Sandrine Godefroy-Evangelista : Le syndrome de l'imposteur est assez universel et concerne vraiment tout autant les femmes que les hommes. C'est assez équilibré ! Cependant, ce syndrome est, en général, vécu différemment selon le genre. Les femmes qui ne sentent pas assez compétentes vont toujours chercher à apprendre et à se former. C'est pour cette raison d'ailleurs que les femmes sont souvent sûr-diplômées. Elles ont donc besoin d'avoir une validation extérieure avant de se lancer. Chez les hommes, c'est différent : Ils n'ont pas d'appréhension au départ. Ils y vont et c'est lorsqu'ils se prennent le mur qu'ils commencent à perdre confiance et à vivre le syndrome de l'imposteur.

En revanche, le syndrome du grand coquelicot est davantage féminin. Il représente le fait de ne surtout pas vouloir dépasser ses semblables, de ne pas aimer se mettre en valeur par rapport aux autres. Cette exposition engendre souvent de nombreuses critiques, surtout chez les femmes, et donc elles ont tendance à vouloir davantage se cacher. Par contre, ce phénomène dérange nettement moins les hommes car ils sont moins sensibles à ce type de critiques.

Vous-même, quelles difficultés avez-vous rencontrées dans votre carrière de dirigeante ?

Sandrine Godefroy-Evangelista : Honnêtement, j'ai rencontré toutes les difficultés que j'évoque dans le livre et c'est pour cela que je les décris si bien (rire). Sans aucune exception ! Moi, je suis quelqu'un de très timide à l'origine et qui veut constamment être une bonne élève. Ce n'était donc pas du tout gagné pour faire le parcours que j'ai réalisé ! Chaque étape de mon parcours professionnel a été un défi personnel.

Les femmes gagnent toujours, en moyenne, 15,5 % de moins que les hommes (et 5,3 % à temps de travail et à postes équivalents). Comment faire bouger les lignes sur cette problématique d'écart salarial qui persiste ?
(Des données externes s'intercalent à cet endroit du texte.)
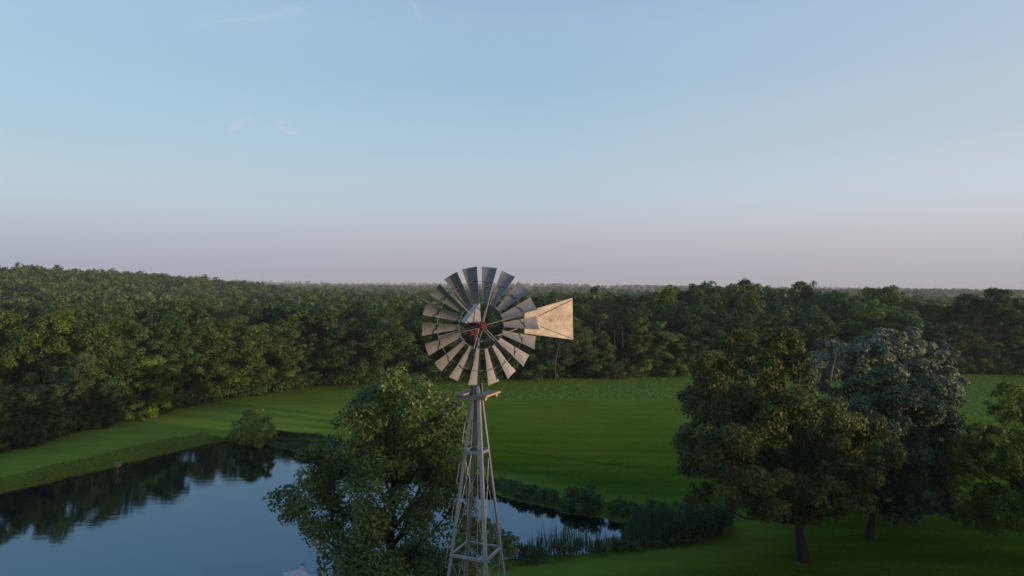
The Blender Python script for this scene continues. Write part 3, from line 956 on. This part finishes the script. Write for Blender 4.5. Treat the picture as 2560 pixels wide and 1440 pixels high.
# ------------------------------------------------------------------ woodland
def crown_proto(kind, seed, nleaf, lsize, H=12.0, Rr=4.4, low=.12, k=10, f=.4):
    """puffs of one crown in metres, base at the origin"""
    rng = np.random.default_rng(seed)
    P = []
    n = 15 if kind != 'cone' else 14
    for i in range(n):
        if kind == 'cone':
            t = (i + .5) / n; z = H * (low + (1 - low) * t); rad = Rr * (1 - t) ** .8 * .75
            a = i * 2.4 + rng.random(); P.append((math.cos(a) * rad * .7, math.sin(a) * rad * .7, z, rad * .6 + .5, rad * .6 + .5, rad * .55 + .5))
        else:
            t = (i + rng.random()) / n
            z = H * (low + (1 - low - .1) * t)
            prof = math.sin(math.pi * min(1, (.18 + .82 * t)) ** 1.15) ** .6 if kind == 'round' else (.75 + .25 * math.sin(math.pi * t)) * (1 if t < .75 else .7)
            rad = Rr * max(.25, prof)
            a = i * 2.4 + rng.uniform(-.5, .5)
            q = rng.uniform(.35, .72) * rad
            pr = Rr * rng.uniform(.32, .46)
            P.append((math.cos(a) * q, math.sin(a) * q, min(z, H - pr * .8), pr, pr, pr * .85))
    cl = subpuffs(P, rng, k, f)
    v, ti = clump_leaves(cl, nleaf, lsize, rng, fuzz=.15, tmix=.78, rnd=.42, up=.4, aspect=.75)
    return P, v, ti

def wood_trunk(P, H, seed, r0=.2, full=True):
    rng = np.random.default_rng(seed); mb = MB()
    limbs(mb, (0, 0, -.3), (0, 0, H * .85), P[::3] if full else [], r0, rng, 7)
    return mb

FR = {}
for i, (kd, H_, R_, low) in enumerate((('round', 12, 4.6, .10), ('round', 12, 4.3, .06), ('round', 12, 4.8, .14), ('tall', 12, 3.4, .05), ('tall', 12, 3.6, .12), ('cone', 9, 3.0, .06), ('round', 12, 4.5, .28))):
    P, v, ti = crown_proto(kd, 100 + i, 24000, .225, H_, R_, low, k=12, f=.40)
    FR[i] = (quad_mesh('crown', v, ti, [M_LEAF]), wood_trunk(P, H_, 200 + i).mesh('trunk', [M_BARK]), H_, R_)
MID = []
for i in range(6):
    kd = 'round' if i < 4 else 'tall'
    P, v, ti = crown_proto(kd, 300 + i, 8500, .335, 12, 4.5, .25, k=10, f=.40)
    MID.append(quad_mesh('forest_tree', v, ti, [M_LEAF, M_BARK], extra=wood_trunk(P, 12, 400 + i, .2, False)))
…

Sandrine Godefroy-Evangelista : Le constat est clair : c'est vrai qu'il existe toujours une grosse différence de salaires entre les femmes et les hommes aujourd'hui en France. Cependant, et je sais que de nombreuses personnes ne vont pas être d'accord avec ce que je vais dire, il y a une responsabilité féminine à ce phénomène. À notre petite échelle, nous ne pouvons pas changer le système actuel et les grilles de salaires dans les entreprises. Il faut donc agir individuellement, de manière très pragmatique. J'encourage les femmes à négocier leurs salaires, à oser demander ce qu'elles sont en droit d'attendre. Elles ne le font pas encore suffisamment car elles craignent le "non", l'interprétant comme une sorte de preuve de leur incompétence. Mais c'est loin d'être le cas ! Ce sont souvent d'autres raisons - majoritairement économiques - qui motivent ce "non". Il ne faut donc pas avoir peur du refus. Il est important d'oser ! Les femmes doivent davantage s'imposer pour faire bouger les lignes. Voilà le message que j'essaie de transmettre à travers mon livre.